An den Moment, als ich die Verpflichtungserklärung unterschrieb, kann ich mich nicht mehr erinnern. Das mag seltsam erscheinen: Schließlich habe ich den Text ja selbst geschrieben. Aber dieser Akt war wohl eingebettet in eine Situation, die ich wahrscheinlich als absolut normal empfand, weil ich damit aufwuchs. Woran ich mich erinnere, ist, dass ich nicht nur einmal mit meinen Eltern, mit Thomas M. und Jörg V. am Küchentisch saß. Alle erzählten mir, dass das »eine wichtige Arbeit« sei, die die beiden machten, und dass uns das »helfen« würde.

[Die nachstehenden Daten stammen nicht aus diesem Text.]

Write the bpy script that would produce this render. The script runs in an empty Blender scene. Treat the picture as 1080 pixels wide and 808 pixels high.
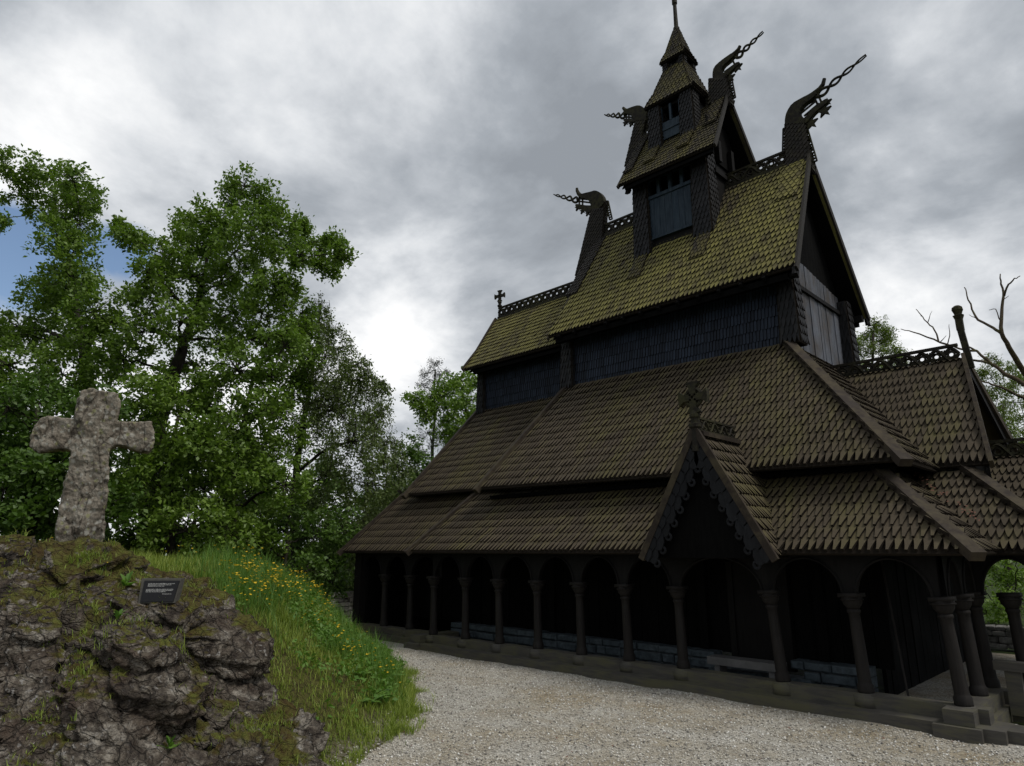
import bpy, bmesh, math, random
import numpy as np
from mathutils import Vector, Matrix
R = math.radians
rng = np.random.default_rng(7)
random.seed(7)
scn = bpy.context.scene
COL = scn.collection

# ------------------------------------------------------------------ camera frame
FPX, CX, CY, CAMH = 710.0, 540.0, 404.0, 2.4
TH = math.atan(177 / FPX)
YA = R(45.5)
HD = np.array([-math.cos(YA), math.sin(YA), 0.0])      # heading on the ground
RT = np.array([HD[1], -HD[0], 0.0])                    # to the right of it
UPV = np.array([0, 0, 1.0])
_F = HD * math.cos(TH) + UPV * math.sin(TH)
_U = -HD * math.sin(TH) + UPV * math.cos(TH)

def ray(px, py):
    return RT * ((px - CX) / FPX) + _U * (-(py - CY) / FPX) + _F

def on(px, py, axis, val):                             # a measured point on a known plane of the building
    d = ray(px, py); o = np.array([0, 0, CAMH])
    return o + (val - o[axis]) / d[axis] * d

def far(px, py, D):                                    # a measured direction taken at ground distance D
    d = ray(px, py)
    return np.array([0, 0, CAMH]) + d * (D / float(d @ HD))

def ground_pt(lat, D, z=0.0):
    p = RT * lat + HD * D
    return np.array([p[0], p[1], z])

# ------------------------------------------------------------------ noise (numpy)
def _hash(ix, iy, iz, seed):
    h = (ix.astype(np.int64) * 374761393 + iy.astype(np.int64) * 668265263 + iz.astype(np.int64) * 2147483647 + seed * 144665) & 0xffffffff
    h = ((h ^ (h >> 13)) * 1274126177) & 0xffffffff
    return ((h ^ (h >> 16)) & 0xffffff) / float(0xffffff)

def vnoise(x, y, seed=0):
    xi, yi = np.floor(x), np.floor(y)
    xf, yf = x - xi, y - yi
    u, v = xf * xf * xf * (xf * (xf * 6 - 15) + 10), yf * yf * yf * (yf * (yf * 6 - 15) + 10)
    z = np.zeros_like(xi)
    a = _hash(xi, yi, z, seed); b = _hash(xi + 1, yi, z, seed)
    c = _hash(xi, yi + 1, z, seed); d = _hash(xi + 1, yi + 1, z, seed)
    return (a * (1 - u) + b * u) * (1 - v) + (c * (1 - u) + d * u) * v

def fbm(x, y, oct=5, seed=0, gain=.5):
    s = np.zeros_like(x); a = 1.0; t = 0
    for i in range(oct):
        s += a * (vnoise(x, y, seed + i * 17) - .5); t += a
        x = x * 2.03 + 13.7; y = y * 2.03 - 7.1; a *= gain
    return s / t

def facets(x, y, seed, tilt):
    """each cell a tilted plane of its own: broken rock faces. returns height, and the distance to the crack"""
    xi, yi = np.floor(x), np.floor(y)
    best = np.full_like(x, 9e9); sec = np.full_like(x, 9e9); h = np.zeros_like(x)
    for dx in (-1, 0, 1):
        for dy in (-1, 0, 1):
            cx, cy = xi + dx, yi + dy; z = np.zeros_like(cx)
            px = cx + _hash(cx, cy, z, seed); py = cy + _hash(cx, cy, z, seed + 5)
            d = np.hypot(x - px, y - py)
            gx = _hash(cx, cy, z, seed + 9) - .5; gy = _hash(cx, cy, z, seed + 13) - .5
            hh = ((x - px) * gx + (y - py) * gy) * tilt + (_hash(cx, cy, z, seed + 21) - .5)
            m = d < best
            sec = np.where(m, best, np.minimum(sec, d)); h = np.where(m, hh, h); best = np.where(m, d, best)
    return h, sec - best, best

def sstep(a, b, x):
    t = np.clip((x - a) / (b - a), 0, 1); return t * t * (3 - 2 * t)

# ------------------------------------------------------------------ objects
def mesh_obj(name, verts, faces, mat=None, parent=None, smooth=False):
    me = bpy.data.meshes.new(name)
    me.from_pydata([tuple(v) for v in verts], [], [tuple(f) for f in faces])
    if smooth: me.polygons.foreach_set('use_smooth', [True] * len(me.polygons))
    me.update()
    o = bpy.data.objects.new(name, me); COL.objects.link(o)
    if mat: me.materials.append(mat)
    return adopt(o, parent)

def adopt(o, parent):
    # parts are modelled in world coordinates: only an Empty's own place has to be taken out again
    if parent is not None:
        o.parent = parent
        if parent.type == 'EMPTY' and not parent.get('_local'): o.matrix_parent_inverse = Matrix.Translation(-parent.location)
    return o

def np_mesh(name, V, F, mat=None, parent=None, smooth=False):
    """V (n,3) F (m,k) arrays, k fixed"""
    me = bpy.data.meshes.new(name)
    n, (m, k) = len(V), F.shape
    me.vertices.add(n); me.vertices.foreach_set('co', np.ascontiguousarray(V, dtype=np.float32).ravel())
    me.loops.add(m * k); me.loops.foreach_set('vertex_index', np.ascontiguousarray(F, dtype=np.int32).ravel())
    me.polygons.add(m); me.polygons.foreach_set('loop_start', np.arange(0, m * k, k, dtype=np.int32))
    try: me.polygons.foreach_set('loop_total', np.full(m, k, dtype=np.int32))
    except Exception: pass
    if smooth: me.polygons.foreach_set('use_smooth', np.ones(m, dtype=bool))
    me.update(calc_edges=True); me.validate()
    o = bpy.data.objects.new(name, me); COL.objects.link(o)
    if mat: me.materials.append(mat)
    return adopt(o, parent)

def tag(o, label=None, cat=None, group=None, kind=None):
    if label: o['label'] = label
    if cat: o['category'] = cat
    if group: o['group'] = group
    if kind: o['kind'] = kind
    return o

def empty(name, loc, label=None, cat=None, group=None):
    o = bpy.data.objects.new(name, None); COL.objects.link(o); o.location = loc
    o.empty_display_size = .2
    return tag(o, label, cat, group)

def N(v): 
    v = np.asarray(v, float); return v / (np.linalg.norm(v) + 1e-12)

class MB:
    def __init__(s): s.v, s.f, s.e = [], [], []
    def add(s, V, F):
        b = len(s.v); s.v += [tuple(map(float, p)) for p in V]; s.f += [tuple(b + i for i in f) for f in F]
    def box(s, a, b):
        x0, y0, z0 = a; x1, y1, z1 = b
        s.add([(x0,y0,z0),(x1,y0,z0),(x1,y1,z0),(x0,y1,z0),(x0,y0,z1),(x1,y0,z1),(x1,y1,z1),(x0,y1,z1)],
              [(0,3,2,1),(4,5,6,7),(0,1,5,4),(1,2,6,5),(2,3,7,6),(3,0,4,7)])
    def bar(s, p, q, w, h, up=(0,0,1), off=0.0):
        p, q = np.array(p, float), np.array(q, float); d = N(q - p)
        side = N(np.cross(d, up)); u = N(np.cross(side, d))
        V = []
        for c in (p, q):
            for a, b in ((-1,-1),(1,-1),(1,1),(-1,1)):
                V.append(c + side * a * w / 2 + u * (b * h / 2 + off))
        s.add(V, [(0,1,2,3),(7,6,5,4),(0,4,5,1),(1,5,6,2),(2,6,7,3),(3,7,4,0)])
    def tube(s, pts, rad, n=8, cap=True):
        pts = [np.array(p, float) for p in pts]
        rad = rad if hasattr(rad, '__len__') else [rad] * len(pts)
        V, F = [], []
        ref = np.array([0.31, 0.87, 0.38])
        for i, p in enumerate(pts):
            d = N(pts[min(i + 1, len(pts) - 1)] - pts[max(i - 1, 0)])
            a = N(np.cross(d, ref if abs(d @ ref) < .95 else (1, 0, 0))); b = np.cross(d, a)
            for k in range(n):
                t = 2 * math.pi * k / n; V.append(p + (a * math.cos(t) + b * math.sin(t)) * rad[i])
        for i in range(len(pts) - 1):
            for k in range(n):
                k2 = (k + 1) % n; F.append((i*n+k, i*n+k2, (i+1)*n+k2, (i+1)*n+k))
        if cap:
            F.append(tuple(reversed(range(n)))); F.append(tuple((len(pts)-1)*n + k for k in range(n)))
        s.add(V, F)
    def prism(s, poly, thick_vec):
        """poly list of 3d points, extruded both ways by thick_vec/2"""
        t = np.array(thick_vec, float) / 2; n = len(poly)
        V = [np.array(p) - t for p in poly] + [np.array(p) + t for p in poly]
        F = [tuple(range(n)), tuple(reversed(range(n, 2 * n)))]
        for i in range(n):
            j = (i + 1) % n; F.append((j, i, n + i, n + j))
        s.add(V, F)
    def quadplate(s, bl, br, tl, tr, t):
        bl, br, tl, tr = (np.array(q, float) for q in (bl, br, tl, tr))
        n = N(np.cross(br - bl, tl - bl)) * t
        s.add([bl, br, tr, tl, bl - n, br - n, tr - n, tl - n],
              [(0,1,2,3),(7,6,5,4),(0,4,5,1),(1,5,6,2),(2,6,7,3),(3,7,4,0)])
    def shingles(s, bl, br, tl, tr, w, e, t, shape=0, jit=1.0, base=True, seed=0):
        """a roof or wall plane covered with real overlapping shingles, cut to the plane's edges"""
        r = random.Random(seed)
        bl, br, tl, tr = (np.array(q, float) for q in (bl, br, tl, tr))
        u = N(br - bl); n = N(np.cross(br - bl, tl - bl)); v = np.cross(n, u)
        H = float((tl - bl) @ v); W = float((br - bl) @ u)
        l1 = float((tl - bl) @ u); r1 = float((tr - bl) @ u)
        tr = tr - n * float((tr - bl) @ n)
        if base:
            b0 = len(s.f); s.quadplate(bl - n * .012, br - n * .012, tl - n * .012, tr - n * .012, .04); s.e += list(range(b0, len(s.f)))
        rows = int(H / e + .999)
        if shape == 0:   prof = [(-.5, 1.0), (-.5, .96), (-.40, .74), (-.27, .42), (-.18, .14), (-.16, 0), (.16, 0), (.18, .14), (.27, .42), (.40, .74), (.5, .96), (.5, 1.0)]
        elif shape == 1: prof = [(-.5, 1.0), (-.5, .80), (-.34, .42), (-.12, .05), (-.06, 0), (.06, 0), (.12, .05), (.34, .42), (.5, .80), (.5, 1.0)]
        else:            prof = [(-.40, 1.0), (-.40, .10), (-.28, 0), (.28, 0), (.40, .10), (.40, 1.0)]
        for i in range(rows):
            h0 = i * e
            f0 = (h0 + e * .5) / H
            ul, ur = l1 * f0, W + (r1 - W) * f0
            k0 = int(math.floor(ul / w)) - 1; k1 = int(math.ceil(ur / w)) + 1
            for k in range(k0, k1 + 1):
                c = (k + (.5 if i % 2 else 0)) * w
                if c + w * .5 < ul + .01 or c - w * .5 > ur - .01: continue
                L = min(e * 1.85, H - h0 + .02)
                if L < e * .2: continue
                odd = r.random() < .03
                jr = jit * r.uniform(-.02, .02) * (3 if odd else 1); jz = jit * r.uniform(-.10, .10) * e * (.8 if odd else .2); jt = t * (1 + jit * r.uniform(-.12, .2))
                P = []
                for a, b in prof:
                    x = c + a * w * .955; y = h0 + (b * e * 1.0 if b < 1 else L) + (jz if b < 1 else 0)
                    x += (y - h0 - e * .5) * jr
                    x = min(max(x, ul), ur)
                    y = min(y, H + .02)
                    lift = jt * (1.62 - 1.42 * (y - h0) / (e * 1.85))
                    P.append((x, y, lift))
                m = len(P); V = []
                for x, y, lf in P: V.append(bl + u * x + v * y + n * lf)
                for x, y, lf in P: V.append(bl + u * x + v * y + n * (lf - jt * .95))
                F = [tuple(range(m))]
                for q in range(m - 1): F.append((q + 1, q, m + q, m + q + 1))
                F.append(tuple(reversed(range(m, 2 * m))))
                b0 = len(s.f); s.add(V, F); s.e += list(range(b0 + 1, b0 + m + 1))
    def build(s, name, mat, parent=None, smooth=False):
        return mesh_obj(name, s.v, s.f, mat, parent, smooth)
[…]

Wenn ich versuche, die Gefühlswelt des 15-jährigen Mädchens von damals zu rekonstruieren, so bin ich mir sicher, dass ich mir in dieser Situation cool und wichtig vorkam. Ich machte auf total erwachsen und verständig. Fragen stellte ich kaum.

So wurde aus der Inoffiziellen Mitarbeit meiner Mutter und meines Stiefvaters Michael allmählich ein »Familienunternehmen MfS«. Für die Stasi war das Ganze eine bequeme Angelegenheit: Sie musste mich nicht aufwendig anwerben oder unter Druck setzen. Ich wurde ihr quasi auf dem Silbertablett präsentiert.

In meinem Leben gab es fortan ein Geheimnis. Es war nicht das einzige. Aber es hatte einen großen Vorteil: Im Gegensatz zu einem anderen großen Geheimnis tat es nicht weh.

3 Das Geheimnis

Dass die Stasi bei mir leichtes Spiel hatte, lag nicht nur an der allgemeinen Familiensituation. Sondern auch an jenem Geheimnis, das ich mit trug, seit ich ungefähr neun Jahre alt war. Es hatte an einem Ort begonnen, der für andere mit schönen Urlaubserinnerungen verbunden ist. Für mich steht er für den Anfang eines jahrelangen Albtraums. Es fällt mir nicht leicht, darüber zu schreiben. Aber ich glaube, dass es ein Schlüssel zu meiner Geschichte ist.

Einige Zeit nachdem Michael, der neue Freund meiner Mutter, zu uns gezogen war, fuhr er mit mir auf die Insel Rügen in die Ferien. Ich fremdelte noch ein wenig mit der neuen Situation. Während mein Bruder Michael schnell »Vater« nannte, verweigerte ich ihm diese Bezeichnung zunächst. Ich war daran gewöhnt, mit meiner Mutter und meinem Bruder allein zu leben, und empfand ihn als Störenfried.